For these categories, the advice is to remove the party politics from the conversation. Environmentalism for some is perceived as a left-wing concern. Climate Outreach argues that:
“Backbone Conservatives are not sceptical about climate change or other risks to the natural environment, but they are very sceptical of typical ‘environmentalists’ and what they perceive as a ‘worthy’, paternalistic and largely hypocritical worldview.
“Farmers and representatives of rural life, and people who have been impacted by climate change in the UK and have a credible, authentic story to tell, are likely to be more trusted communicators for this constituency.
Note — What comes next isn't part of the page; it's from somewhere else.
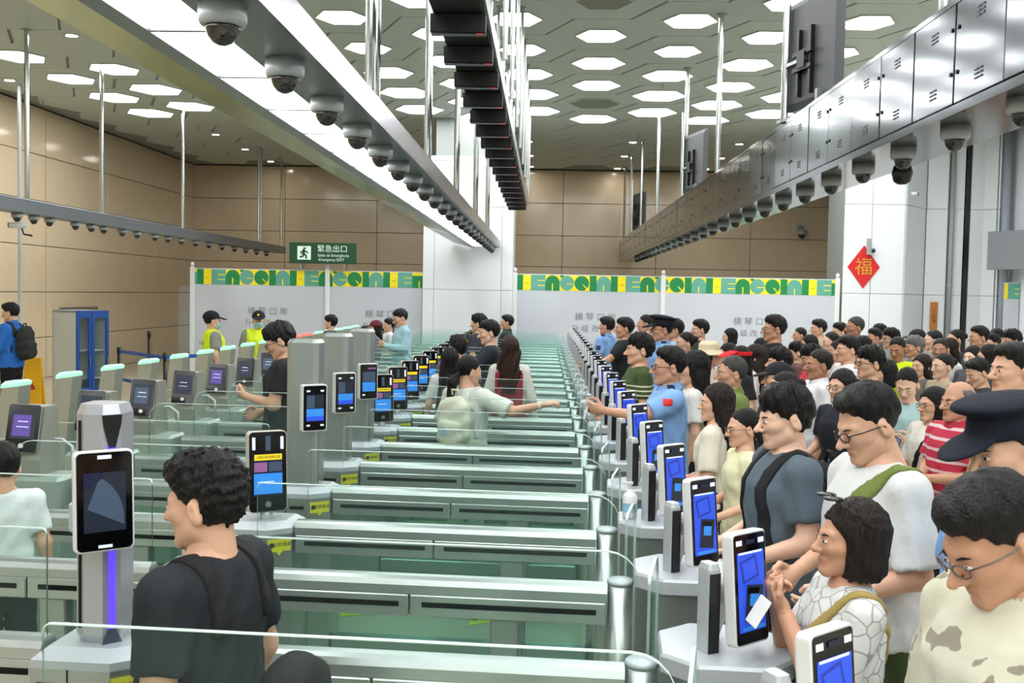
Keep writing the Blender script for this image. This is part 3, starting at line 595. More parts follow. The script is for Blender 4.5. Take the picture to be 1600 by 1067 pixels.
def entrycab(n, i, lx):
    t = thing('entry_cabinet', f'steel entry cabinet with black tilted tablet and glass wing, {ORD[n]} along the entry row', 'gate cabinet', lx, LSK, 'entry cabinets with tablets')
    ob('cabinet', E_['body'], t); ob('tablet_stand', E_['back'], t, (-2.95, .05, .95)); ob('yellow_sticker', E_['stick'], t)
    s = ob('tablet', E_['shell'], t, (-2.955, -.10, 1.235), (math.radians(-12), math.radians(4), math.radians(16)))
    ob('bezel', E_['bez'], s); ob('screen', E_['ui'][0 if i in (3, 7) else (1 if i % 2 else 2)], s); ob('round_button', E_['btn'], s)
    ob('hand_loop', E_['loop'], t, (0, .08, 0)); s = ob('glass_pane', E_['gl'][0], t); ob('glass_edge', E_['gl'][1], s); ob('kick_rail', E_['kick'], t)
X_ = {'slab': MB().add([(-4.22, -.09, 0), (-4.05, -.09, 0), (-4.05, .09, 0), (-4.22, .09, 0), (-4.06, -.08, 1.27), (-3.92, -.08, 1.29), (-3.92, .08, 1.29), (-4.06, .08, 1.27)], [(0, 3, 2, 1), (4, 5, 6, 7), (0, 1, 5, 4), (1, 2, 6, 5), (2, 3, 7, 6), (3, 0, 4, 7)]).mesh('slanted_post', mat('slant_silver', (.66, .67, .62), .35, .5)),
      'g': MB().loft([[(-4.065 + .145 * a, -.085 + .17 * b, 1.272 + .02 * a) for a, b in ((0, 0), (1, 0), (1, 1), (0, 1))], [(-4.06 + .145 * a, -.085 + .17 * b, 1.30 + .02 * a) for a, b in ((0, 0), (1, 0), (1, 1), (0, 1))], [(-4.04 + .11 * a, -.06 + .12 * b, 1.325 + .01 * a) for a, b in ((0, 0), (1, 0), (1, 1), (0, 1))]])}
X_['green'] = X_['g'].mesh('light_cap', emat('green_cap', (.66, .92, .82), .7)); X_['red'] = X_['g'].mesh('light_cap', emat('red_cap', (.95, .45, .42), .9))
def exitpost(n, i, lx):
    t = thing('signal_post', f"slanted silver post with glowing {'red' if i in (14, 15, 16) else 'green'} top, {ORD[n]} along the entry row", 'post', lx, LSK, 'slanted signal posts')
    ob('slanted_post', X_['slab'], t); ob('light_cap', X_['red' if i in (14, 15, 16) else 'green'], t)
e = x = l_ = 0
for n in range(NL):
    i = n - 1; lx = (0, LY0 + LP * i - .03, 0)
    t = thing('barrier_rail', f'long steel barrier rail with green glass between passages, {ORD[n]} from the camera', 'barrier', lx, LSK, 'barrier rails of the passages')
    put_rail('R', t); ob('end_post', G['end_post'], t); ob('end_cap', G['end_cap'], t)
    s = ob('swing_door', G['door'][0], t, (.33, .06, 0), (0, 0, math.radians(83))); ob('glass_edge', G['door'][1], s); ob('hinge', G['hinge'], t)
    midcab(n, i, lx); kiosk(n, lx)
    if i >= 0:
        t = thing('barrier_rail', f'short steel barrier rail with glass on the entry side, {ORD[l_]} from the camera', 'barrier', lx, LSK, 'barrier rails of the entry side'); put_rail('L', t); l_ += 1
    if i >= 2: entrycab(e, i, lx); e += 1
    if i >= 5: exitpost(x, i, lx); x += 1
# soap pump on a kiosk plate
bp = onY(975, 755, 4.72)
t = thing('soap_pump', 'white soap pump bottle standing on a kiosk top', 'bottle', (.41, LY0 + LP * 2 - .03 - .06, 1.027))
ob('bottle', MB().lathe([(0, 0), (.032, 0), (.034, .01), (.034, .10), (.022, .118), (.012, .122), (.012, .13), (0, .13)], n=18).mesh('bottle', WHITE, True), t)
ob('pump', MB().cyl((0, 0), .006, .13, .155, 8).box(-.035, .012, -.008, .008, .155, .167).mesh('pump', WHITE), t); ob('blue_label', MB().lathe([(.0345, .03), (.0348, .031), (.0348, .07), (.0345, .071)], n=18).mesh('blue_label', mat('label_blue', (.55, .75, .85), .5)), t)
FA = mat('floor_arrow', (.80, .80, .22), .6)
q = onZ(632, 972, 0); arc = [(-.45 + .9 * s, .12 * math.sin(math.pi * s)) for s in np.linspace(0, 1, 12)]
tag(ob('floor_arrow', MB().loft([[(x, y - .05, .002), (x, y + .05, .002), (x, y + .05, .004), (x, y - .05, .004)] for x, y in arc]).prism([(.40, -.14), (.40, .14), (.62, -.02)], .002, .004).mesh('floor_arrow', FA), None, (q[0], q[1] + .1, 0)), 'yellow curved arrow marking on the floor seen through the glass', 'floor marking')
# ------------------------------------------------------------------ entry side furniture
p = onY(140, 485, 16.3)
CBW = mat('cabinet_white', (.80, .82, .82), .4); CBB = mat('cabinet_blue', (.10, .30, .62), .4)
t = thing('storage_cabinet', 'tall white cabinet with blue framed glass doors by the beige wall', 'cabinet', (p[0], 16.3, 0), math.radians(0))
hh = p[2]
ob('body', MB().box(-.40, -.36, -.05, .55, 0, hh).box(-.40, .42, .53, .55, 0, hh).box(-.40, .42, -.05, .55, 0, .06).box(-.40, .42, -.05, .55, hh - .04, hh).box(.39, .42, -.05, .55, 0, hh).mesh('body', CBW), t)
for z in (.55, 1.0): ob('shelf', MB().box(-.36, .39, 0, .53, z, z + .02).mesh('shelf', CBW), t)
def cdoor(x0, x1):
    d = ob('door', MB().box(x0, x0 + .07, -.08, -.05, .03, hh).box(x1 - .07, x1, -.08, -.05, .03, hh).box(x0 + .07, x1 - .07, -.08, -.05, .03, .42).box(x0 + .07, x1 - .07, -.08, -.05, hh - .12, hh).mesh('door', CBB), t)
    ob('door_glass', MB().box(x0 + .07, x1 - .07, -.068, -.062, .42, hh - .12).mesh('door_glass', CLEAR), d); ob('handle', MB().box(x1 - .05, x1 - .03, -.1, -.08, .75, .9).mesh('handle', STEEL), d)
cdoor(-.02, .42); cdoor(-.40, -.03)
t.rotation_euler = (0, 0, math.radians(60)); t.scale = (.72, 1, 1)
def stanch(px, py, Y, label, zt=1.0):
    p = onY(px, py, Y); q = thing('stanchion', label, 'stanchion', (p[0], Y, 0), 0, 'belt stanchions')
    ob('post', MB().cyl((0, 0), .03, 0, zt, 12).mesh('post', DARK, True), q); ob('base', MB().lathe([(0, 0), (.16, 0), (.16, .015), (.05, .035), (0, .035)], n=20).mesh('base', DARK, True), q); ob('belt_head', MB().cyl((0, 0), .038, zt - .1, zt, 12).mesh('belt_head', DARK, True), q)
    return p[0], Y
BELT = mat('belt_blue', (.12, .32, .68), .5)
pa = stanch(186, 540, 17.5, 'black belt stanchion beside the blue cabinet'); pb = stanch(258, 540, 16.2, 'black belt stanchion in the middle of the blue belt'); pc = stanch(345, 540, 17.2, 'black belt stanchion behind the guard with vest'); pd = stanch(233, 520, 18.5, 'tall black stanchion behind the blue belts', 1.25)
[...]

In many ways, it is the messenger rather than the message that Backbone Conservatives are likely to object to.”
Engage where we can; expose when we cannot
One such strictly politically non-aligned pressure group is MP Watch with which I am involved, a network of constituents concerned about their MPs’ commitment to net zero who have had some success engaging constructively with politicians who, maybe in the thrall of the billionaire press who keep them in power, had not thought hard enough about the threat.
But such epiphanies are all too rare.
As Zadie ends her speech:
“It’s hard enough to fight the kind of sincere denial that rises in so many hearts. Hard enough to combat ideologues and sociopaths. But what makes it all immeasurably harder is when a group of greedy, deceitful, contemptuous, cynical, fiscal conservatives with their eye on the main chance, decide to flood and manipulate a political system with lobbyist money, to secure their own livelihoods, in the full knowledge that they do so at the cost of the livelihoods – and actual lives – of millions of people.”
These people are beyond reason, incomprehensibly immoral, narcissistic, sociopathic, and self-interested even at the expense of their children’s lives. They know what they are doing. Their arguments demand full-on, no holds barred, fire and brimstone exposure.